Business Wants Data on Cycleway Impact

Published: The Mercury 9th November 2024

Last week over 100 concerned business owners and residents of Hobart attended a public meeting on the bike lane proposal for Collins St. The event was organised by the Confederation of Greater Hobart Business.

The consensus was the current proposal for Collins St goes too far with dual bike lanes taking up both sides of the road. A common myth is that businesses are against bike lanes, they are not. No public meeting was called for the lanes in Campbell and Argyle St.

The supposed consultation period was more like a lecture tour with businesses being told we know what’s best for you. Yes, minor changes were made but only the bare minimum on areas that were blatantly problematic. These problems would have been picked up in early design by anyone that wasn’t already blinkered by the outcome.

Businesses want data and studies that are related to the financial implications to businesses in Hobart and the surrounding CBD. The council has admitted that these studies do not exist, and the two-year trial will be the study.

The council do point to the cities of Geelong, Bendigo and Dunedin as their source of justifications.
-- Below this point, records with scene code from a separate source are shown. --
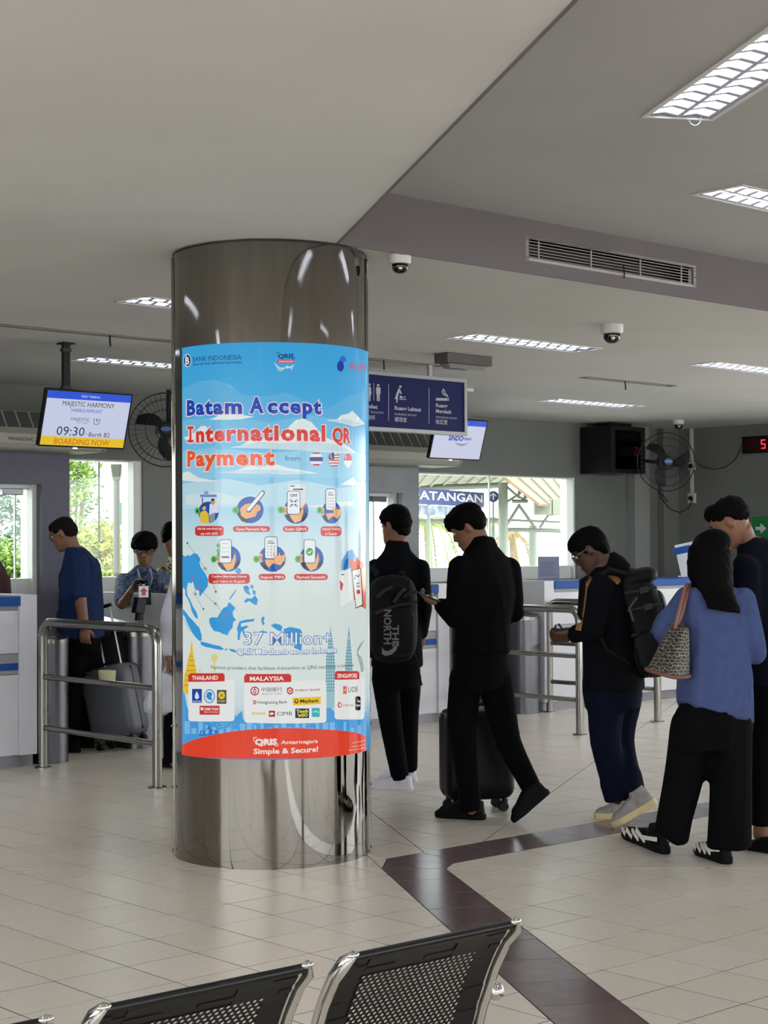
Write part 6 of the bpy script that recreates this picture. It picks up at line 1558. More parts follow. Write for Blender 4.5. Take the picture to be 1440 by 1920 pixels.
# backpack
def rotz(a): return Matrix.Rotation(R(a), 3, 'Z')
class Bag:
    def __init__(s, name, label, cat, base): s.root = thing(name, label, cat, base); s.off = Vector(base)
    def part(s, name, g, m, vox=0, sm=3, disp=None, smooth=True, parent=None):
        if vox: me = remesh(g, vox, sm, name)
        else: me = g.mesh(name, None)
        if disp: displace(me, disp)
        me.transform(Matrix.Translation(-s.off)); me.materials.clear(); me.materials.append(m)
        if smooth:
            me.shade_smooth()
            if not vox: me.set_sharp_from_angle(angle=R(45))
        o = bpy.data.objects.new(name, me); COL.objects.link(o); o.parent = parent or s.root; return o
M_bp = mat('backpack_nylon', '#08080a', .65, spec=.2); M_bpg = mat('backpack_grey', '#1a1b1f', .6); M_logo = mat('logo_grey', '#75777c', .6); M_strapg = mat('strap_light', '#3c3e43', .6)
c = J(737, 1160, -.20); rz_ = rotz(yw-8)
B = Bag('backpack', 'black backpack with pale vertical lettering worn by the person beside the column', 'backpack', c-Vector((0, 0, .27)))
g = G(); g.ell(c, (.148, .085, .262), rz_, 20, 14, .55); g.ell(c+rz_ @ Vector((0, .0, .16)), (.13, .08, .10), rz_, 16, 10, .7); B.part('main_compartment', g, M_bp, .010, 4, folds(.006, 20))
g = G(); g.ell(c+rz_ @ Vector((.0, -.068, -.07)), (.118, .045, .15), rz_, 20, 12, .5); B.part('front_pocket', g, M_bp, .009, 3, folds(.004, 22))
for sx_ in (-1, 1):
    g = G(); g.tube([c+rz_ @ Vector((sx_*.07, .06, .25)), c+rz_ @ Vector((sx_*.09, .13, .30)), c+rz_ @ Vector((sx_*.10, .24, .24)), c+rz_ @ Vector((sx_*.12, .30, .05)), c+rz_ @ Vector((sx_*.13, .18, -.15)), c+rz_ @ Vector((sx_*.13, .05, -.22))], .020, 8); B.part('shoulder_strap', g, M_bp)
for q, (x0, z0, x1, z1) in enumerate(((-.12, .13, -.03, .19), (-.02, .10, .05, .18), (.04, .13, .12, .16), (-.13, .04, .12, .10))):
    g = G(); g.tube([c+rz_ @ Vector((x0, -.098, z0)), c+rz_ @ Vector(((x0+x1)/2, -.104, (z0+z1)/2+.012)), c+rz_ @ Vector((x1, -.096, z1))], .011, 6); B.part('compression_strap', g, M_bpg)
g = G(); g.tube([c+rz_ @ Vector((.12, -.01, -.20)), c+rz_ @ Vector((.15, .0, -.27)), c+rz_ @ Vector((.155, .0, -.33)), c+rz_ @ Vector((.175, 0, -.40))], .007, 6); B.part('dangling_strap', g, M_bp)
g = G()
def bagtext(body, px, py0, py1, w, bold=.03):   # text running downwards
    o = J(px, py0, -.335); e = J(px, py1, -.335); h = w*c.y/3150; tb = text2d(body, bold)
    def fn(x, y, z): p = o.lerp(e, x); return p+Vector((y, -.002, 0))
    put_text(g, body, fn, 0, 1, 0, h, bold)
bagtext('NORTH', 720, 1143, 1208, 14); bagtext('THE', 736, 1172, 1212, 12); 
pts = [(716, 1212), (716, 1226), (722, 1230), (735, 1227), (744, 1218), (746, 1204), (740, 1206), (736, 1216), (727, 1221), (720, 1219)]
g.add([J(x, y, -.337) for x, y in pts], [tuple(range(len(pts)))]); B.part('lettering', g, M_logo, smooth=False)

# ---- B: man with suitcase looking at his phone
P = Person('person in black clothes and black shoes stepping while reading a phone', 9.0, 905)
J = P.J; yw = 48
P.head(877, 990, -.0, 78, 30, neck=J(902, 1032, 0))
P.hair([(0, -.012, .170, .086, .104, .078), (0, -.045, .135, .083, .074, .075), (0, .040, .192, .074, .062, .044), (0, .072, .178, .066, .034, .030), (0, .085, .160, .05, .018, .022), (.062, .0, .150, .024, .06, .04), (-.062, .0, .150, .024, .06, .04)], .003)
tr = [(J(900, 1007, .0), .072, .072), (J(904, 1025), .092, .08), (J(908, 1044), .155, .09), (J(910, 1068), .190, .110), (J(911, 1115), .188, .128), (J(907, 1165), .165, .125), (J(904, 1205), .165, .128), (J(903, 1226), .170, .130)]
P.trunk(P.top, tr, yw); P.trunk(P.b, [(p, w*.86, d*.86) for p, w, d, *_ in tr], yw)
aL = [J(864, 1064, -.12), J(852, 1160, -.12), J(826, 1134, -.06)]; aR = [J(955, 1068, .10), J(966, 1148, .10), J(920, 1168, .26)]
for a, q in ((aL, .93), (aR, .93)): P.limb(P.b, a, [.052, .042, .028]); P.limb(P.top, [a[0], a[1], a[1].lerp(a[2], q)], [.070, .056, .046])
P.hand(aL[2], (-1, .1, .40), (.25, .1, 1), 1, .75); P.hand(aR[2], (-1, .2, .1), (0, .5, .6), -1, .7)
P.trunk(P.pants, [(J(903, 1205), .150, .118), (J(903, 1235), .165, .128), (J(903, 1275), .168, .130), (J(902, 1295), .150, .120)], yw)
LA = [J(872, 1272, -.02), J(868, 1390, -.05), J(884, 1519, 0)]; LB = [J(930, 1275, .02), J(952, 1392, .08), J(1005, 1493, .02)]
P.limb(P.pants, LA, [.092, .074, .060]); P.limb(P.pants, LB, [.095, .072, .056]); P.legs_body([LA, LB])
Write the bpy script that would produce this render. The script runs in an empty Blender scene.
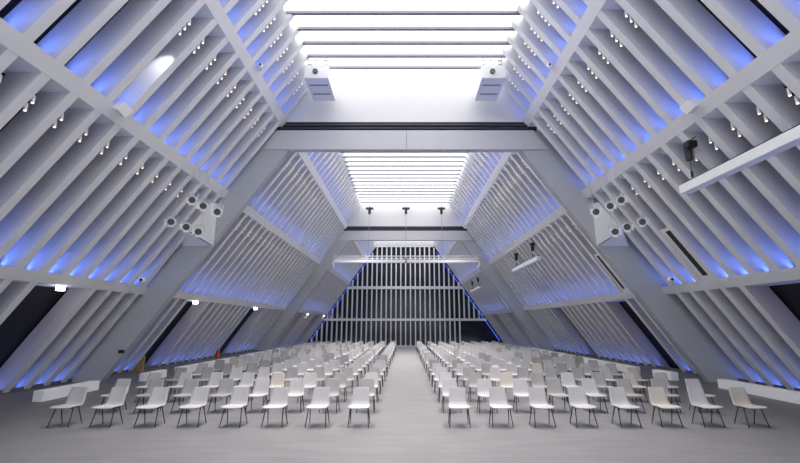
import bpy, bmesh, math, random
from mathutils import Vector, Matrix

random.seed(7)
C = bpy.context.scene.collection
scn = bpy.context.scene

# ------------------------------------------------------------------ camera, world, exposure
F_PX, HORIZON, EYE = 409.0, 324.2, 2.45
pitch = math.atan((HORIZON - 231.5) / F_PX)
cam_data = bpy.data.cameras.new('camera')
cam_data.sensor_fit = 'HORIZONTAL'
cam_data.sensor_width = 36.0
cam_data.lens = 36.0 * F_PX / 800.0
cam_data.shift_x = -5.0 / 800.0
cam_data.clip_end = 300
cam = bpy.data.objects.new('camera', cam_data)
C.objects.link(cam)
cam.location = (0, 0, EYE)
cam.rotation_euler = (math.pi / 2 + pitch, 0, 0)
scn.camera = cam

world = bpy.data.worlds.new('world')
world.use_nodes = True
bg = world.node_tree.nodes['Background']
bg.inputs[0].default_value = (0.86, 0.90, 1.0, 1)
bg.inputs[1].default_value = 0.75
scn.world = world

scn.view_settings.view_transform = 'Standard'
scn.view_settings.look = 'None'
scn.view_settings.exposure = 0.72
scn.view_settings.gamma = 1.0
scn.view_settings.use_curve_mapping = False

CEILING_GLOW = 2.1
SPOT_POWER = 760.0
LED_GLOW = 2.0
LED_POWER = 215.0
LED_TILT = 0.0

# ------------------------------------------------------------------ layout numbers (metres)
X0, S = 14.45, 0.693            # inner plane of the wall fins: |x| = X0 - S z
XP = 13.20                      # inner plane of the portal legs
PITCH = 0.858                   # fin spacing along the hall
BAY = 22.3
P1 = 18.7                       # front face of the first portal
YEND = 63.4
ZC = 14.4                       # underside of the skylight slats
PUR = [(3.76, 4.10), (8.33, 8.68), (12.03, 12.38)]
FIN_T = 0.26
FIN_D = 0.80
LOW_D = 0.85
BACK_D = 0.95
def fx(z): return X0 - S * z
def px(z): return XP - S * z

# ------------------------------------------------------------------ materials
def mat(name, col, rough=0.5, metal=0.0, noise=0.0, scale=6.0, spec=0.5, bump=0.0):
    m = bpy.data.materials.new(name)
    m.use_nodes = True
    nt = m.node_tree
    b = nt.nodes['Principled BSDF']
    b.inputs['Base Color'].default_value = (*col, 1)
    b.inputs['Roughness'].default_value = rough
    b.inputs['Metallic'].default_value = metal
    b.inputs['Specular IOR Level'].default_value = spec
    if noise > 0:
        tc = nt.nodes.new('ShaderNodeTexCoord')
        n = nt.nodes.new('ShaderNodeTexNoise')
        n.inputs['Scale'].default_value = scale
        n.inputs['Detail'].default_value = 4
        r = nt.nodes.new('ShaderNodeValToRGB')
        r.color_ramp.elements[0].position = 0.3
        r.color_ramp.elements[1].position = 0.7
        r.color_ramp.elements[0].color = (*[c * (1 - noise) for c in col], 1)
        r.color_ramp.elements[1].color = (*[min(1, c * (1 + noise)) for c in col], 1)
        nt.links.new(tc.outputs['Object'], n.inputs['Vector'])
        nt.links.new(n.outputs['Fac'], r.inputs['Fac'])
        nt.links.new(r.outputs['Color'], b.inputs['Base Color'])
        if bump > 0:
            bp = nt.nodes.new('ShaderNodeBump')
            bp.inputs['Strength'].default_value = bump
            bp.inputs['Distance'].default_value = 0.01
            nt.links.new(n.outputs['Fac'], bp.inputs['Height'])
            nt.links.new(bp.outputs['Normal'], b.inputs['Normal'])
    return m

def emit(name, col, strength):
    m = bpy.data.materials.new(name)
    m.use_nodes = True
    nt = m.node_tree
    nt.nodes.remove(nt.nodes['Principled BSDF'])
    e = nt.nodes.new('ShaderNodeEmission')
    e.inputs[0].default_value = (*col, 1)
    e.inputs[1].default_value = strength
    nt.links.new(e.outputs[0], nt.nodes['Material Output'].inputs[0])
    return m

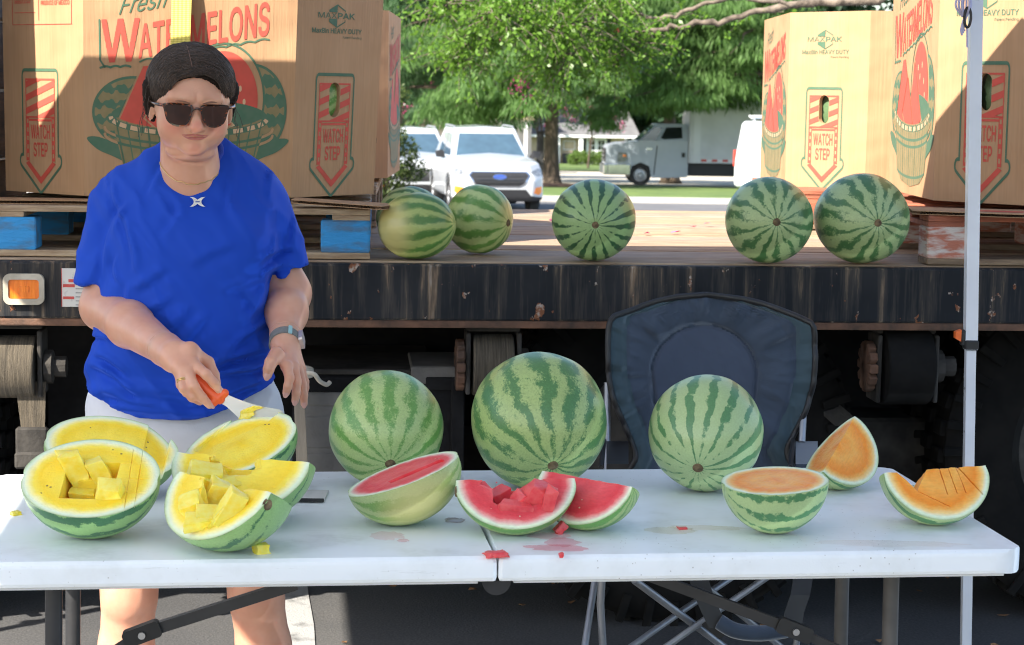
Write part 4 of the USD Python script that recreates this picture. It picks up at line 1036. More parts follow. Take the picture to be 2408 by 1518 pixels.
# ================================================================== watermelons
def melon_skin(name, radii, n, light, dark, width=0.0, jag=1.0, wob=1.0, soft=0.06, lobe=0.0, pole=0.55, vary=0.8, yellow=None, seed=0.0, mott=0.35):
    """Striped rind: stripes run from pole to pole along the local z axis."""
    inv = tuple(1.0 / r for r in radii)
    nodes = {"tc": ("texture_coordinate", {}), "mp": ("mapping", {"scale": inv, "location": (seed, seed * 0.7, 0.0)}), "mq": ("mapping", {"scale": inv}),
             "s": ("separate_xyz", {}), "at": ("math", {"math_type": "arctan2"}), "an": ("math", {"math_type": "multiply", "value2": float(n)}), "vo": ("voronoi_texture", {"feature": "smooth_f1", "smoothness": 0.3, "scale": 7.5}), "vl": ("math", {"math_type": "multiply_add", "value2": -3.2 * lobe, "value3": 1.3 * lobe}), "av": ("math", {"math_type": "add"}),
             "nl": ("noise_texture", {"scale": 2.6, "detail": 2.0}), "sxy": ("combine_xyz", {}), "nor": ("vector_math", {"math_type": "normalize"}), "zz": ("math", {"math_type": "multiply", "value2": 0.75}), "sz": ("combine_xyz", {}), "sv": ("vector_math", {"math_type": "add"}), "nm": ("noise_texture", {"scale": 6.5, "detail": 6.0, "roughness": 0.7}), "nx": ("noise_texture", {"scale": 9.0, "detail": 5.0, "roughness": 0.68}), "nh": ("math", {"math_type": "multiply_add", "value2": 0.62}), "n38": ("math", {"math_type": "multiply", "value2": 0.38}), "nf": ("noise_texture", {"scale": 34.0, "detail": 4.0, "roughness": 0.7}),
             "wl": ("math", {"math_type": "multiply_add", "value2": 5.0 * wob, "value3": -2.5 * wob}), "wh": ("math", {"math_type": "multiply_add", "value2": 5.4 * jag, "value3": -2.7 * jag}), "wf": ("math", {"math_type": "multiply_add", "value2": 2.2 * jag, "value3": -1.1 * jag}),
             "a1": ("math", {"math_type": "add"}), "sn": ("math", {"math_type": "sine"}), "a2": ("math", {"math_type": "add"}), "a3": ("math", {"math_type": "add", }),
             "ab": ("math", {"math_type": "absolute"}), "pl": ("map_range", {"range_type": "smoothstep", "from_min": 0.62, "from_max": 0.99, "to_min": 0.0, "to_max": pole}), "nw": ("noise_texture", {"scale": 2.3, "detail": 1.0}), "nv": ("math", {"math_type": "multiply_add", "value2": 3.2 * vary, "value3": -1.6 * vary}), "pv": ("math", {"math_type": "add"}), "fv": ("math", {"math_type": "add"}), "r": ("map_range", {"range_type": "smoothstep", "from_min": width - soft * 5, "from_max": width + soft * 5, "to_min": 0.0, "to_max": 1.0}),
             "cl": ("rgb_ramp", {"ramp": [(0, tuple(c * (1 - mott) for c in light)), (0.42, tuple(c * (1 - mott * 0.45) for c in light)), (0.62, light), (1, tuple(min(1, c * 1.12) for c in light))]}),
             "cd": ("rgb_ramp", {"ramp": [(0, tuple(c * 0.7 for c in dark)), (0.5, dark), (1, tuple(c * 1.5 for c in dark))]}),
             "m": ("mix_color", {"blend_type": "mix"}), "p": ("principled_bsdf", {"roughness": 0.34, "specular_ior_level": 0.45, "coat_weight": 0.12, "coat_roughness": 0.25}), "b": ("bump", {"strength": 0.12, "distance": 0.002})}
    links = [("tc.object", "mp.vector"), ("tc.object", "mq.vector"), ("mq.vector", "s.vector"), ("s.y", "at.value1"), ("s.x", "at.value2"), ("at.value", "an.value1"),
             ("s.x", "sxy.x"), ("s.y", "sxy.y"), ("sxy.vector", "nor.vector1"), ("s.z", "zz.value1"), ("zz.value", "sz.z"), ("nor.vector", "sv.vector1"), ("sz.vector", "sv.vector2"), ("sv.vector", "nm.vector"), ("mp.vector", "nx.vector"), ("nm.fac", "nh.value1"), ("nx.fac", "n38.value1"), ("n38.value", "nh.value3"), ("mp.vector", "nl.vector"), ("mp.vector", "nf.vector"), ("nl.fac", "wl.value1"), ("nh.value", "wh.value1"), ("nf.fac", "wf.value1"),
             ("an.value", "a1.value1"), ("wl.value", "a1.value2"), ("a1.value", "sn.value1"), ("sn.value", "a2.value1"), ("wh.value", "a2.value2"), ("a2.value", "a3.value1"), ("wf.value", "a3.value2"), ("mp.vector", "vo.vector"), ("vo.distance", "vl.value1"), ("a3.value", "av.value1"), ("vl.value", "av.value2"), ("s.z", "ab.value1"), ("ab.value", "pl.value"), ("nor.vector", "nw.vector"), ("nw.fac", "nv.value1"), ("pl.result", "pv.value1"), ("nv.value", "pv.value2"), ("av.value", "fv.value1"), ("pv.value", "fv.value2"), ("fv.value", "r.value"),
             ("nf.fac", "cl.fac"), ("nf.fac", "cd.fac"), ("r.result", "m.fac"), ("cd.color", "m.a"), ("cl.color", "m.b"), ("nh.value", "b.height"), ("b.normal", "p.normal")]
    # brown scuffs
    nodes.update({"sc": ("noise_texture", {"scale": 7.0, "detail": 5.0, "roughness": 0.7}), "sr": ("map_range", {"from_min": 0.69, "from_max": 0.74, "to_min": 0.0, "to_max": 0.55}), "sx": ("mix_color", {"blend_type": "mix", "b": (0.27, 0.21, 0.09)})})
    links += [("mp.vector", "sc.vector"), ("sc.fac", "sr.value"), ("sr.result", "sx.fac"), ("m.result", "sx.a")]
    last = "sx.result"
    if yellow is not None:                                    # the pale ground spot, in a local direction
        d, lo_, hi_ = yellow
        nodes.update({"dt": ("vector_math", {"math_type": "dot_product", "vector2": d}), "yr": ("map_range", {"range_type": "smoothstep", "from_min": lo_, "from_max": hi_, "to_min": 0.0, "to_max": 0.85}), "ym": ("mix_color", {"blend_type": "mix", "b": (0.60, 0.52, 0.20)})})
        links += [("mq.vector", "dt.vector1"), ("dt.value", "yr.value"), ("yr.result", "ym.fac"), (last, "ym.a")]
        last = "ym.result"
    links.append((last, "p.base_color"))
    return mk(name, nodes, links, "p.BSDF")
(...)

These cities have much wider streets and integrated public transport systems that we can only dream of. This is Hobart, we need data on the potential impact to our city. The more other cities are quoted the more it reminds us how much our business data is lacking.

Two motions will be put to council on this coming Monday 11th Nov. One from the cycling lobby virtually insulting us by telling us to read a document we already have but more interestingly it is asking for a study on Centrepoint after hours, you would have thought this would have been done already.

The second is a result from our recent public meeting. We are asking that the current Collins Street cycleway project be deferred indefinitely, and the Hobart City Council immediately undertake an independent economic impact study on potential effects to surrounding businesses in Collins Street and the CBD.